Программа исследований Уинфри, изложенная в этом письме в столь характерном для Уинфри стиле, касалась того, о чем другие исследователи в то время даже не помышляли. Разумеется, он совершенно не вписывался в мейнстрим «нормальной» науки с ее тенденцией к узкой специализации и акцентом на редукционизм, то есть сведение явлений высшего порядка к явлениям низшего порядка; другими словами, Уинфри не думал лишь о генах, или кварках, или нейронных каналах. Более того, он не зацикливался даже на революции, порожденной теорией хаоса, которая, по мнению всех его аспирантов, была на тот момент передовым краем науки, хотя на самом деле эта отрасль науки к тому времени уже достигла своей зрелости и была готова уступить пальму первенства очередной великой тенденции: изучению нелинейных систем, состоящих из огромного множества элементов. Это движение, впоследствии получившее название «теории сложности», следовало представлять себе как естественное ответвление теории хаоса, в каком-то смысле ее оборотную сторону. Вместо того чтобы сосредоточиться на странном и «сумасбродном» поведении малых систем, специалисты по теории сложности были увлечены организованным поведением больших систем. Одна из самых ранних работ Уинфри по самопроизвольной синхронизации биологических осцилляторов уже касалась этой темы. К описываемому мною времени она уже достигла стадии зрелости, причем ее созревание происходило разными путями.

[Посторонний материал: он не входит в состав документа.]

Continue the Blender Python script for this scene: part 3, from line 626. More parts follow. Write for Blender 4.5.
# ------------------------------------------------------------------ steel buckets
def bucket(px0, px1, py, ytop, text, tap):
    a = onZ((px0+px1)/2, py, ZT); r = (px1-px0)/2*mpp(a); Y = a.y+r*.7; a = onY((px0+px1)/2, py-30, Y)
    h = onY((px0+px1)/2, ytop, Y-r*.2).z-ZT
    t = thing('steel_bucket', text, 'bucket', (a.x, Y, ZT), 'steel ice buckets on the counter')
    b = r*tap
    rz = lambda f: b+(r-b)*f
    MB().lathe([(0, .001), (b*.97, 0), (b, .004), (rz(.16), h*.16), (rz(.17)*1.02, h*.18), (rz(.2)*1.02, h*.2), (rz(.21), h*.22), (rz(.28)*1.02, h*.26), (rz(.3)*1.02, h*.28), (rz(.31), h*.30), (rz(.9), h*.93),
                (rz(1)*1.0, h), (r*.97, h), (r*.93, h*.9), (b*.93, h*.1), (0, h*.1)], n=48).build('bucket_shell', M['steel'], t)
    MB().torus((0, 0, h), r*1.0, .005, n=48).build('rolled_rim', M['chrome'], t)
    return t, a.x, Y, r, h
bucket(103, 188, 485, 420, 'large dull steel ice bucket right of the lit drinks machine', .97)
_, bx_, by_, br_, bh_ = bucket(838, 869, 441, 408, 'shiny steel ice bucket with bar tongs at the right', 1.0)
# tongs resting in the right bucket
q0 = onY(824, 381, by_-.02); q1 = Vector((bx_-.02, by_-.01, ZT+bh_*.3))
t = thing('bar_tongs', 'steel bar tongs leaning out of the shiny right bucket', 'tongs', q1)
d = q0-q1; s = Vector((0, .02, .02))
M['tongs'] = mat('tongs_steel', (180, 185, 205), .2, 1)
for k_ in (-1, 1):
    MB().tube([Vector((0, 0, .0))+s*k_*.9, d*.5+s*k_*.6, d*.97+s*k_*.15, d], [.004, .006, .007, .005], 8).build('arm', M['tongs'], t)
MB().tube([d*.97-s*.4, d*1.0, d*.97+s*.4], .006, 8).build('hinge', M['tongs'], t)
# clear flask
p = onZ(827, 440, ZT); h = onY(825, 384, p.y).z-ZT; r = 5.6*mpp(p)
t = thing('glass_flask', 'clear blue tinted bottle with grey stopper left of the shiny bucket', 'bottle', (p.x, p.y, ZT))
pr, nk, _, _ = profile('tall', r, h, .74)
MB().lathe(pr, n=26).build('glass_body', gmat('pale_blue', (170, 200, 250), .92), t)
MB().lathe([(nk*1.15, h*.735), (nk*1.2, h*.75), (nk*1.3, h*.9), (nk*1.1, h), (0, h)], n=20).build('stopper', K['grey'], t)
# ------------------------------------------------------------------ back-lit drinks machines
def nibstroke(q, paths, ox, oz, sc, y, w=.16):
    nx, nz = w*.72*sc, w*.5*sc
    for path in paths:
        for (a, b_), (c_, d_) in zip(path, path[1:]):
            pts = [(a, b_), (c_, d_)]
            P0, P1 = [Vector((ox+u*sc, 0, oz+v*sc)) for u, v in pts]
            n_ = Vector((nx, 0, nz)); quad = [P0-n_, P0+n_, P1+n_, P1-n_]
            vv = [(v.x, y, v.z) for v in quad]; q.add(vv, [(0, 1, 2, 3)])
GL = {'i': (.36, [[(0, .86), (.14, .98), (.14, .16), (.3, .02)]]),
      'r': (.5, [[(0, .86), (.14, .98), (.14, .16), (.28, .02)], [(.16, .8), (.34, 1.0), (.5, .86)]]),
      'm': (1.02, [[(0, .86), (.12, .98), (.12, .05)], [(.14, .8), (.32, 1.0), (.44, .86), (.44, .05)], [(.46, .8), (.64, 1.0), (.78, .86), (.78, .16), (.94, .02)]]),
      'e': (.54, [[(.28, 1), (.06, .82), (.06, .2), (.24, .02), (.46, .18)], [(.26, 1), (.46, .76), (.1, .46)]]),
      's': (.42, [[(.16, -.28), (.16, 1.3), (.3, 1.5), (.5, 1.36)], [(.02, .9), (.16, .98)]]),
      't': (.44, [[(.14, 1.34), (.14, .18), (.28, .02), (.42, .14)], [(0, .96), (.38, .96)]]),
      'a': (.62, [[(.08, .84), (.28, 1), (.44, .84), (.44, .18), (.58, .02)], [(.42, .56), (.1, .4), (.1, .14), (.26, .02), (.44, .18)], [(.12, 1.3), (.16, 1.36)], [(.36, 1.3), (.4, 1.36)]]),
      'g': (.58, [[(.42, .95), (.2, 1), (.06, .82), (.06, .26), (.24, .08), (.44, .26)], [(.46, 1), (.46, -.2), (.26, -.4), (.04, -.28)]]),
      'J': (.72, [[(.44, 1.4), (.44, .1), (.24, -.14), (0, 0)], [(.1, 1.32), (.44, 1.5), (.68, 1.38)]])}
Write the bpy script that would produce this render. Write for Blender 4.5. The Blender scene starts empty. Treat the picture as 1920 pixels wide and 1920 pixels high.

Например, в своем письме он упоминал о том, что собирается работать над «трехмерными скрученными + заузленными волнами». Ключевое слово здесь – трехмерные
. Никто прежде не занимался изучением поведения самоподдерживающихся осцилляторов, взаимодействующих в трехмерном пространстве. Как было показано выше, когда теоретики впервые приступили к анализу динамики популяций осцилляторов, они полностью игнорировали пространство, полностью сосредоточившись лишь на времени, на синхронности ритмов, безотносительно взаимного расположения этих осцилляторов. Открытия, которые совершили Винер, Курамото, Пескин и даже сам Уинфри, ограничивались простейшим из возможных случаев, соединением по принципу «каждый с каждым», когда каждый осциллятор оказывает совершенно одинаковое влияние на все остальные осцилляторы. Такая глобальная связь всегда рассматривалась лишь как целесообразный первый шаг – она была кратчайшим путем сквозь джунгли многоосцилляторной динамики. Не было никакой нужды задумываться о пространственной структуре, поскольку каждый осциллятор является соседом всех остальных осцилляторов. После рассмотрения этого простейшего случая можно было ступить на следующую ступеньку теоретической лестницы и рассмотреть осцилляторы, упорядоченные в виде одномерной цепи или кольца. Можно было ожидать, что в этом случае произойдет что-то новое, что-то помимо чистого синхронизма: волны действия могли устойчиво распространяться от одного осциллятора к следующему. Вообще говоря, в осцилляторных моделях с локальными связями более типичным явлением оказывались волны, а не синхронизм. Интуиция, основанная на опыте футбольного болельщика, подсказывает мне следующую аналогию: «запустить волну» и поддерживать ее движение на огромном стадионе бывает гораздо легче, чем заставить всех присутствующих на стадионе одновременно вставать и садиться. Когда кое-кто из математиков попытался подняться по теоретической лестнице еще выше, к двумерным листам осцилляторов, у них попросту закружилась голова: анализ таких систем осложнился до предела. Поэтому когда Уинфри решил продолжить восхождение по этой лестнице и выйти на уровень трехмерных систем, желающих составить ему компанию не нашлось.